Dictionaries

Table of Contents

1. Dictionaries

Dictionaries are collections of key-value pairs: they map keys to values. There are two restrictions on dictionary keys:

  1. A key cannot be a list or a dictionary (or any mutable type)
  2. Two keys cannot be equal: there is only one value for one key

You can build a dictionary with a literal like so:

numerals = {'I': 1, 'V': 5, 'X': 10}

You can also lookup the value for a particular key, similar to indexing syntax:

val = numerals['X']          # 10

However, we cannot use indices on dictionaries: you must use a key, as dictionaries are not sequences. We can, however, iterate on the dictionary by turning it into a sequence like so:

keys = list(numerals)        # ['I', 'V', 'X']
vals = numerals.values()     # dict_values([1, 5, 10])

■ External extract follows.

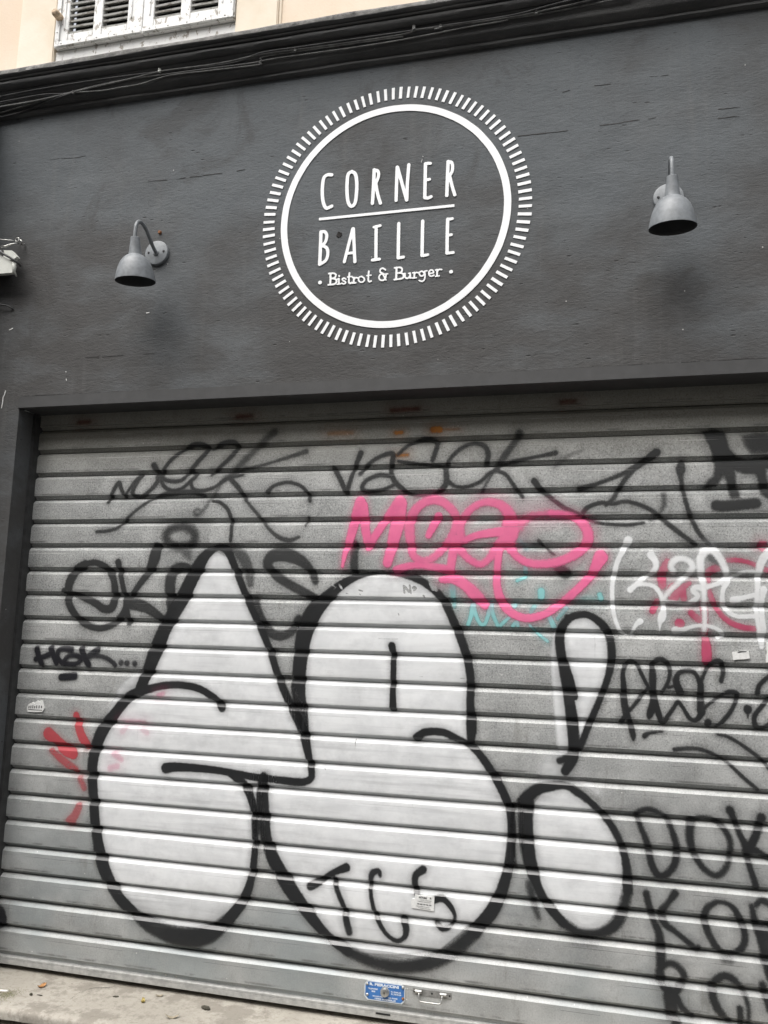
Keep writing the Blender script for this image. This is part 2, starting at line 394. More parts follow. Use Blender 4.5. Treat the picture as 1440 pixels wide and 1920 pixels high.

We can also find the length of a dictionary:

length = len(numerals)       # 3

1.1. Dictionary Comprehensions

You can build a dictionary using a dictionary comprehension, whose syntax is as follows:

{<key>: <value> for <name> in <iterable> if <condition>}

Just like list comprehensions, the filter <condition> is optional.

1.2. Dictionary Iteration

In a dictionary, its keys, values, and items are all iterable values and can produce iterators using iter(). Note that in modern versions of Python (3.6+) the order of items in a dictionary is the order in which they were added, but in older versions items appeared in an arbitrary order. For example:

d = {'one': 1, 'two': 2, 'three': 3}
d['zero'] = 0
k = iter(d.keys())           # Iterator over keys of dictionary
v = iter(d.values())         # Iterator over values of dictionary
i = iter(d.items())          # Iterator over itmes of dictionary: returns tuple (key, value)

Additionally, changing the size of the dictionary will invalidate the iterator.